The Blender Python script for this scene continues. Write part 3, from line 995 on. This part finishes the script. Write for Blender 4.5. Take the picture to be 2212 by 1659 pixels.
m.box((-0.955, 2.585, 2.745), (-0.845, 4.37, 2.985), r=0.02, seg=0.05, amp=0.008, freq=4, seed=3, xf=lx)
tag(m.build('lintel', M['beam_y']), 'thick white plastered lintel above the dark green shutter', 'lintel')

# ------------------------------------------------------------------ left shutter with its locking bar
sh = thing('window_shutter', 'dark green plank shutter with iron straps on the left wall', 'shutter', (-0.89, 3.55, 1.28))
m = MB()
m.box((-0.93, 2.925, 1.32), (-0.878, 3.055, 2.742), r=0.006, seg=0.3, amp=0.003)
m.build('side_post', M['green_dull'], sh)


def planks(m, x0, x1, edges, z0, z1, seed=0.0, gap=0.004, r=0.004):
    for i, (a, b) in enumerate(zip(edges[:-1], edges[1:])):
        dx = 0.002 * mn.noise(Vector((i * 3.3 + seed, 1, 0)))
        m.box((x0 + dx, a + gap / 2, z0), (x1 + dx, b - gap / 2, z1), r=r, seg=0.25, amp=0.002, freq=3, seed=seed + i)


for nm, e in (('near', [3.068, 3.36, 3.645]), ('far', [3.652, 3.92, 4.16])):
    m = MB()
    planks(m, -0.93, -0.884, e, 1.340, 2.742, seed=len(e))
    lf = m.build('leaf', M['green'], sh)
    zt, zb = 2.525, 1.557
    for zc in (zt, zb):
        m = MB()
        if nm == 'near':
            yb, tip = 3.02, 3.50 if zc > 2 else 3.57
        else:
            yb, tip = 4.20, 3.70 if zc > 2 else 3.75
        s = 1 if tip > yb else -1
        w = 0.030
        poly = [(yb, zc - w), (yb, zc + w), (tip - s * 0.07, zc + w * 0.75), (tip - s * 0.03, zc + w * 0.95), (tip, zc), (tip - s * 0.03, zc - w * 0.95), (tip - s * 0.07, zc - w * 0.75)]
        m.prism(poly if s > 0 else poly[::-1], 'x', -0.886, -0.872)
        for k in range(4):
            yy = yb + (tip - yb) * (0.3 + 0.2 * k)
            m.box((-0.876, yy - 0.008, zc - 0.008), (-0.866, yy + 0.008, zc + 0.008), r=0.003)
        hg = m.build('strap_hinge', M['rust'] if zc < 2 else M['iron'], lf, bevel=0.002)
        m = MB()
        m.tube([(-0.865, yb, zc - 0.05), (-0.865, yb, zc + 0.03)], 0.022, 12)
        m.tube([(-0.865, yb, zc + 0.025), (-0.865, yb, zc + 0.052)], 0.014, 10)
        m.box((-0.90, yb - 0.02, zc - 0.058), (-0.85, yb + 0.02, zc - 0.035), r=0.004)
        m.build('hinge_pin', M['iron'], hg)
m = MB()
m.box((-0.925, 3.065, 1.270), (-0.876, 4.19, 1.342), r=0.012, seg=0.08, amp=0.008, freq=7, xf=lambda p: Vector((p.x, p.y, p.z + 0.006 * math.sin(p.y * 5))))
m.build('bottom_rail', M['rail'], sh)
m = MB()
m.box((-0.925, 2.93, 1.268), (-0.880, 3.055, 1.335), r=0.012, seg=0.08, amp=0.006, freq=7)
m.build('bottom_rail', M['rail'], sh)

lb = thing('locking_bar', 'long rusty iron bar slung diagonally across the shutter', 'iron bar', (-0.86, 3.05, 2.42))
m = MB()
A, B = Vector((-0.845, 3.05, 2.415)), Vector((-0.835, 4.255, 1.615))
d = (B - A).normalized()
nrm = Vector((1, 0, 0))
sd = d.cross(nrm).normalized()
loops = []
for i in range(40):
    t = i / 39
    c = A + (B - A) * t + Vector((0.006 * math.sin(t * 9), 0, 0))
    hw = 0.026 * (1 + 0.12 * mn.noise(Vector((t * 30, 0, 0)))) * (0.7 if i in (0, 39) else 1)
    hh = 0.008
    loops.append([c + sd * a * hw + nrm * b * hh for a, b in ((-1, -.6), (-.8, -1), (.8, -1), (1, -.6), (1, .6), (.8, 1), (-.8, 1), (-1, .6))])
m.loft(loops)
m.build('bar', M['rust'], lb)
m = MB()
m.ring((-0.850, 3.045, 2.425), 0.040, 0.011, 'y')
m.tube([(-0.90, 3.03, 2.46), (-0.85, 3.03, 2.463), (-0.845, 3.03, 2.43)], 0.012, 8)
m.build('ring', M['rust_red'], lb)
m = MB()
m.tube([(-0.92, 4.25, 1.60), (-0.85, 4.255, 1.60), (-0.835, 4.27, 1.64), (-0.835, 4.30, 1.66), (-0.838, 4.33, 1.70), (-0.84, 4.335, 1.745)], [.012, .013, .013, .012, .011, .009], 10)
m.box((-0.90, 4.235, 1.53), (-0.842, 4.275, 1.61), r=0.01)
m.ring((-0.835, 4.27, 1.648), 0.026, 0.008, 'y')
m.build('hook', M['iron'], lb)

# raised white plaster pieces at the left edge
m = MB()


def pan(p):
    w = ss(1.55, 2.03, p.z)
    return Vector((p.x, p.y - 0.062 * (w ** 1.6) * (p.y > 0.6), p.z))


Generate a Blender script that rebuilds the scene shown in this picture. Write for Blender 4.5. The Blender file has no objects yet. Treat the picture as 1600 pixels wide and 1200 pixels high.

* _DESCRIPTION OF THE TASK_
In the material above, find each line that contains the word "this", and select it.

* _TASK RESULT_
The Blender Python script for this scene continues. Write part 3, from line 995 on. This part finishes the script. Write for Blender 4.5. Take the picture to be 2212 by 1659 pixels.
Generate a Blender script that rebuilds the scene shown in this picture. Write for Blender 4.5. The Blender file has no objects yet. Treat the picture as 1600 pixels wide and 1200 pixels high.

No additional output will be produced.